- **TO DO**
Of all the lines in these entries, how many contain the string "from"? Give only that count.

- **ROWS**
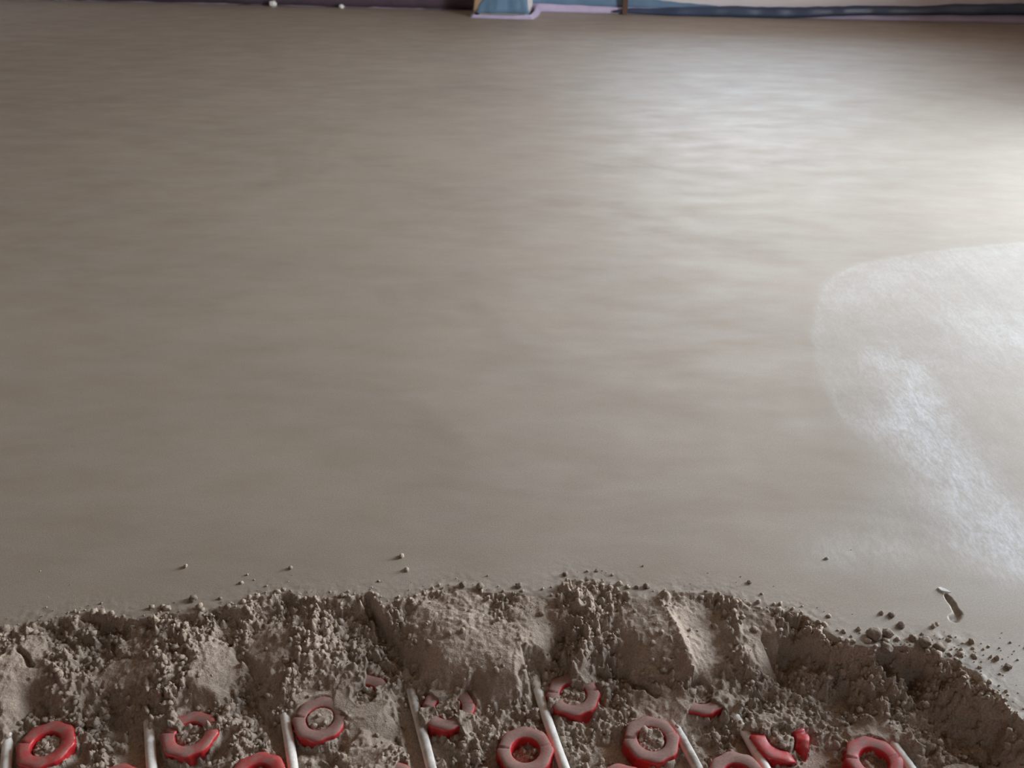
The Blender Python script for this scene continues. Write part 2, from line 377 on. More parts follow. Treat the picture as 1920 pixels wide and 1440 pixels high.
lump = lump + R * (0.013 * domes(X, Y, 0.013, 41, 0.40) + 0.010 * domes(X + .3, Y, 0.0075, 51, 0.55) + 0.0060 * domes(X, Y + .7, 0.0042, 61, 0.65) - 0.0052 - 0.007 * domes(X + .11, Y + .37, 0.0095, 161, 0.30) - 0.005 * domes(X + .71, Y + .17, 0.006, 171, 0.30))
lump = lump + 0.0016 * fbm(X, Y, 170, 3, 71)
HS = H + lump
# gouges and cracks: polyline px, half width m, depth m
for pts, hw, dp in [
    ([(690, 1135), (700, 1160), (735, 1185), (762, 1225)], 0.008, 0.012), ([(640, 1235), (690, 1215), (740, 1240)], 0.006, 0.007),
    ([(1140, 1225), (1185, 1255), (1235, 1278)], 0.007, 0.014), ([(1085, 1160), (1110, 1195), (1125, 1215)], 0.006, 0.010), ([(1065, 1150), (1075, 1165)], 0.007, 0.010),
    ([(1435, 1200), (1455, 1225), (1475, 1250)], 0.007, 0.012), ([(1480, 1215), (1560, 1240), (1650, 1255), (1720, 1262)], 0.016, 0.018), ([(120, 1165), (190, 1172), (260, 1180)], 0.010, 0.008), ([(700, 1150), (725, 1200), (765, 1240)], 0.010, 0.010), ([(1050, 1185), (1040, 1230), (1060, 1255)], 0.010, 0.010),
    ([(190, 1180), (240, 1195)], 0.009, 0.008), ([(40, 1230), (60, 1255)], 0.005, 0.012), ([(200, 1300), (205, 1340)], 0.014, 0.010),
    ([(430, 1205), (470, 1240), (490, 1275)], 0.008, 0.008), ([(1500, 1165), (1545, 1188), (1580, 1205)], 0.004, 0.012), ([(1330, 1285), (1350, 1300)], 0.014, 0.008)]:
    q = [at(x, y, -0.02) for x, y in pts]
    d, _ = seg_dist(X + 0.006 * fbm(X, Y, 70, 2, 81), Y + 0.006 * fbm(X, Y, 70, 2, 82), q)
    HS = HS - dp * (1 - sstep(0.3, 1.0, d / hw))
# ridges
for pts, hw, hh in [([(1225, 1118), (1245, 1150), (1268, 1190), (1290, 1235), (1302, 1262)], 0.011, 0.006), ([(1368, 1118), (1374, 1150), (1385, 1195)], 0.007, 0.005),
                    ([(1105, 1150), (1120, 1175), (1125, 1195)], 0.006, 0.009), ([(1055, 1225), (1085, 1245), (1110, 1260)], 0.007, 0.007),
                    ([(720, 1150), (770, 1160), (800, 1140)], 0.006, 0.004), ([(770, 1235), (790, 1265), (840, 1290)], 0.01, 0.004)]:
    q = [at(x, y, -0.015) for x, y in pts]; d, _ = seg_dist(X, Y, q)
    HS = HS + hh * np.clip(1 - d / hw, 0, 1)
TR = []
# along the pipes: sand lies level with the pipe, a trench on its left
for (pl, cov, lb), pp in zip(PIPES, PPTS):
    d, t = seg_dist(X, Y, pp)
    ux = pp[-1].x - pp[0].x; uy = pp[-1].y - pp[0].y
    left = (X - pp[0].x) * -uy + (Y - pp[0].y) * ux < 0             # on the left as the camera sees it
    ex_ = sstep(cov - 0.03, cov + 0.22, t + 0.14 * vnoise(X * 70, Y * 70, 91))
    top = PIPE_Z + PIPE_R
    cap = top + 0.003 - 0.0125 * ex_
    m = (1 - sstep(0.0085, 0.016, d)) * sstep(cov - 0.12, cov + 0.04, t)
    HS = np.where((t > 0.001) & (t < 0.999), HS * (1 - m) + np.minimum(HS, cap + lump * 0.4) * m, HS)
    inside = (t > 0.002) & (t < 0.999)
    deep = {0: 0.0, 2: 1.0, 3: 1.0, 1: 1.0}.get(PIPES.index((pl, cov, lb)), 0.35)
    TR.append(np.where(left & inside, (1 - sstep(0.020, 0.030, d + 0.010 * fbm(X, Y, 60, 2, 93))) * sstep(0.05, 0.25, t), 0) * deep)
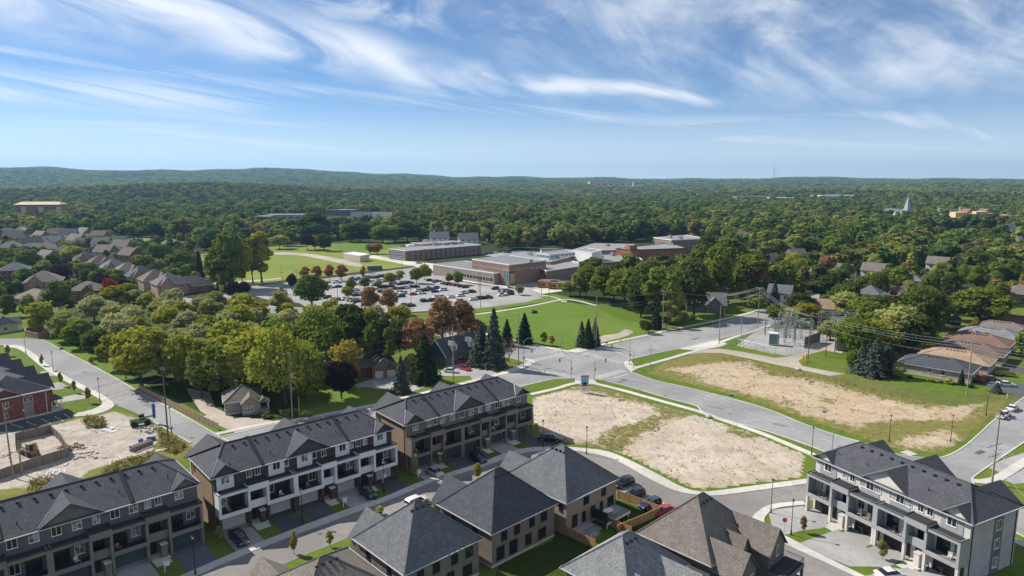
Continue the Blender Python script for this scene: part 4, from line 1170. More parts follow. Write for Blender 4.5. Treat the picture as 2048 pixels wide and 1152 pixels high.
# ---------------------------------------------------------------- detached houses
def wall_face(root, w, d, face, u, z, ww, hh, frame='trim_white', pane='glass', style='split', name='window', out=.02):
    """put a window on a face: 0 front (-y), 1 right (+x), 2 back (+y), 3 left (-x); u runs along the face"""
    if face == 0: return window(root, u, -out, z, ww, hh, 0, frame, pane, style, name)
    if face == 1: return window(root, w+out, u, z, ww, hh, math.pi/2, frame, pane, style, name)
    if face == 2: return window(root, u, d+out, z, ww, hh, math.pi, frame, pane, style, name)
    return window(root, -out, u, z, ww, hh, -math.pi/2, frame, pane, style, name)
def hip_house(label, corner, rz, w, d, h, rise, wall, roof, cat='house', o=.45, run=None, along=None, wings=(), wins=(), base=True, gutter=True, chimney=None, group=None,
              vents=4, wall2=None, trim='gutter_grey', name='house', frame='trim_black'):
    """hipped house; corner = its local (0,0); wings: (x0,x1,y0,y1,h,rise,dir,wallmat) gabled parts, dir 'front'/'back'/'right'/'left'"""
    root = empty(name, corner, rz, label, cat, group)
    MB().box(0, w, 0, d, 0, h).build('wall', wall, root)
    if base: MB().box(-.03, w+.03, -.03, d+.03, 0, .45).build('foundation', 'concrete', root)
    rf = MB()
    along = along or ('x' if w >= d else 'y')
    run = run if run is not None else min(w, d) / 2 + o
    rl_ = hip_solid(rf, -o, w+o, -o, d+o, h, h+rise, run, run, along)
    roof_o = rf.build('roof', roof, root)
    if base: ridge_caps(roof_o, rl_, roof)
    if gutter:
        g = MB(); g.box(-o-.1, w+o+.1, -o-.1, -o+.02, h-.10, h+.02); g.box(-o-.1, w+o+.1, d+o-.02, d+o+.1, h-.10, h+.02)
        g.box(-o-.1, -o+.02, -o+.02, d+o-.02, h-.10, h+.02); g.box(w+o-.02, w+o+.1, -o+.02, d+o-.02, h-.10, h+.02)
        g.build('gutter', trim, root)
    for (x0, x1, y0, y1, wh, wr, di, wm) in wings:
        MB().box(x0, x1, y0, y1, 0, wh).build('wing_wall', wm or wall, root)
        a = MB(); e = .35; th = .14
        if di in ('front', 'back'):
            xm = (x0+x1)/2; ya, yb = y0-e, y1+e
            P4 = lambda s: [(xm + s*((x1-x0)/2+e), ya, wh - e*wr/((x1-x0)/2)), (xm, ya, wh+wr), (xm, yb, wh+wr), (xm + s*((x1-x0)/2+e), yb, wh - e*wr/((x1-x0)/2))]
            tri = [[(x0, y0+.02, wh), (x1, y0+.02, wh), (xm, y0+.02, wh+wr)], [(x0, y1-.02, wh), (x1, y1-.02, wh), (xm, y1-.02, wh+wr)]]
        else:
            ym = (y0+y1)/2; xa, xb = x0-e, x1+e
            P4 = lambda s: [(xa, ym + s*((y1-y0)/2+e), wh - e*wr/((y1-y0)/2)), (xa, ym, wh+wr), (xb, ym, wh+wr), (xb, ym + s*((y1-y0)/2+e), wh - e*wr/((y1-y0)/2))]
            tri = [[(x0+.02, y0, wh), (x0+.02, y1, wh), (x0+.02, ym, wh+wr)], [(x1-.02, y0, wh), (x1-.02, y1, wh), (x1-.02, ym, wh+wr)]]
        for s in (-1, 1):
            q = P4(s); top = [(p[0], p[1], p[2]+th) for p in q]
            a.solid(top + q, [(0,1,2,3),(7,6,5,4),(0,4,5,1),(1,5,6,2),(2,6,7,3),(3,7,4,0)])
        a.build('wing_roof', roof, root)
        for t in tri: MB().face(t).build('gable_wall', wm or wall, root)
    for k, wn in enumerate(wins):
        face, u, z, ww, hh = wn[:5]; st = wn[5] if len(wn) > 5 else 'split'
        wall_face(root, w, d, face, u, z, ww, hh, frame, 'glass', st)
    if vents:
        k = rise / (run if along == 'x' else run)
        for i in range(vents):
            if along == 'x':
                x = w/2 + (i - (vents-1)/2) * 1.0; y = d/2 - 1.0; z = h + rise * (y + o) / (d/2 + o)
            else:
                x = w/2 - 1.0; y = d/2 + (i - (vents-1)/2) * 1.0; z = h + rise * (x + o) / (w/2 + o)
            put('roof_vent', VENT, roof_o, (x, y, z + .06))
    if chimney:
        cx, cy, cz = chimney
        MB().box(cx-.4, cx+.4, cy-.4, cy+.4, h*.5, cz).box(cx-.46, cx+.46, cy-.46, cy+.46, cz, cz+.15).build('chimney', 'brick_brown', root)
    return root
def eave_corner(px, zeave, rz, o=.45):
    p = P(px[0], px[1], zeave); c, s = math.cos(rz), math.sin(rz)
    return Vector((p.x + o*c - o*s, p.y + o*s + o*c, 0))
RH = R(43.5)
bw = [(0, 2.6, 3.9, 1.1, 1.4), (0, 5.4, 3.9, 1.1, 1.4), (0, 8.8, 3.9, 1.1, 1.4), (0, 11.6, 3.9, 1.3, 1.4), (0, 1.8, 1.0, 1.5, 2.0), (0, 4.6, .9, 1.6, 2.1), (0, 8.0, 1.1, 1.2, 1.7), (0, 11.2, 1.0, 1.6, 1.6), (3, 4.0, 4.0, .9, 1.3), (3, 9.5, 4.0, .9, 1.3)]
hip_house('grey hip-roofed house with beige brick back wall in the bottom centre foreground', eave_corner((808,1152), 6, RH), RH, 13.5, 12.9, 6.0, 6.2, 'brick_taupe', 'shingle_slate',
    wings=[(.6, 7.0, 10.5, 15.6, 5.2, 3.4, 'back', None)], wins=bw)
hip_house('dark steep-roofed brick house behind the grey hip roof in the foreground', eave_corner((983,1070), 6, RH), RH, 14.2, 13.0, 6.0, 6.3, 'brick_taupe', 'shingle_black',
    wings=[(.6, 7.2, 10.5, 15.8, 5.4, 3.6, 'back', None)], wins=bw)
H4 = hip_house('hip-roofed brick house with a back deck beside the street bend', eave_corner((1133,1008), 6, RH), RH, 13.6, 14.6, 6.0, 6.2, 'brick_beige', 'shingle_slate',
    wings=[(.4, 6.6, 12.0, 17.6, 5.2, 3.6, 'back', None), (8.6, 13.0, 12.0, 16.6, 4.2, 2.6, 'back', None)],
    wins=[(0, 2.2, .9, 1.2, 2.0), (0, 4.6, 1.0, .8, 1.7), (0, 7.2, 1.0, .8, 1.9), (0, 9.4, 1.0, .8, 1.9), (0, 12.0, 1.0, 1.6, 2.0), (0, 5.2, 4.0, 1.3, 1.3), (0, 10.0, 4.0, 1.2, 1.2), (3, 1.2, 4.0, .7, 1.2), (3, 8, 4.0, .9, 1.3)])
hip_house('brown-roofed low house cut off at the bottom edge', (-26.4, 76.2, 0), RH, 14.5, 13.4, 4.6, 4.7, 'brick_beige', 'shingle_taupe',
    wings=[(.4, 6.4, 11.0, 17.5, 3.4, 2.4, 'back', None)], wins=[(0, 3, 1, 1.4, 1.4), (0, 7, 1, 1.4, 1.4), (0, 11, 1, 1.4, 1.4)])
def taupe_house():
    c, s = math.cos(RH), math.sin(RH)
    p = P(1272, 1068, 6)                       # eave corner at local (0, d)
    w, d = 13.6, 12.0
    org = Vector((p.x + .45*c + .45*s + s*d, p.y + .45*s - .45*c - c*d, 0))
    r = hip_house('large taupe-roofed house with three front gables beside the street corner', org, RH, w, d, 6.2, 6.2, 'brick_taupe', 'shingle_taupe',
        wings=[(.2, 5.4, -4.2, 3.0, 5.6, 2.9, 'front', 'siding_slate'), (8.4, 13.4, -4.6, 4.0, 6.4, 3.0, 'front', 'siding_slate'), (5.9, 8.0, -1.6, 3.6, 6.6, 1.7, 'front', 'siding_slate')],
        wins=[(1, 3.0, 3.8, 1.2, 1.4), (1, 8.0, 3.8, 1.2, 1.4), (1, 4, 1, 1.4, 1.6)])
    for x in (1.6, 2.8, 4.0): window(r, x, -4.24, 2.6, .9, 2.2, 0, 'trim_white', 'glass', 'grid')
    window(r, 10.9, -4.64, 5.2, .5, 1.5, 0, 'trim_white', 'glass', 'one'); window(r, 10.2, -4.64, 1.0, 1.2, 1.8, 0, 'trim_white', 'glass', 'split')
    MB().box(8.2, 13.8, -7.4, -4.6, 3.6, 3.9).build('porch_roof', 'membrane', r)
    MB().box(8.1, 13.9, -7.5, -7.2, 3.25, 3.85).box(8.1, 8.4, -7.2, -4.6, 3.25, 3.85).box(13.6, 13.9, -7.2, -4.6, 3.25, 3.85).build('porch_beam', 'siding_slate', r)
    for x in (8.3, 11.0, 13.7): MB().box(x-.18, x+.18, -7.45, -7.1, 0, 3.25).build('porch_post', 'siding_slate', r)
    rl = MB()
    rl.box(8.2, 13.8, -7.42, -7.36, 4.75, 4.81); rl.box(13.72, 13.78, -7.36, -4.6, 4.75, 4.81); rl.box(8.22, 8.28, -7.36, -4.6, 4.75, 4.81)
    for i in range(24):
        x = 8.2 + 5.6 * i / 23; rl.box(x-.015, x+.015, -7.405, -7.375, 3.9, 4.75)
    for i in range(12):
        y = -7.36 + 2.76 * i / 11; rl.box(13.735, 13.765, y-.015, y+.015, 3.9, 4.75)
    rl.build('railing', 'trim_black', r)
    MB().box(5.6, 8.2, -1.8, 0, 0, 2.7).build('entry', 'siding_slate', r)
taupe_house()
def grey_house():
    c, s = math.cos(RH), math.sin(RH)
    p = P(1120, 1135, 6); w, d = 13.0, 11.2
    org = Vector((p.x + .45*c + .45*s + s*d, p.y + .45*s - .45*c - c*d, 0))
    hip_house('light grey hip-roofed house at the bottom edge beside the taupe roof', org, RH, w, d, 6.0, 5.0, 'brick_taupe', 'shingle_grey',
        wings=[(1.0, 6.0, -4, 3.0, 5.4, 2.4, 'front', None), (7.5, 12.0, -4.4, 4.0, 5.4, 2.4, 'front', None)], wins=[(3, 4, 4, .9, 1.3), (3, 8, 4, .9, 1.3)], vents=3)
grey_house()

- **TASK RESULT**
2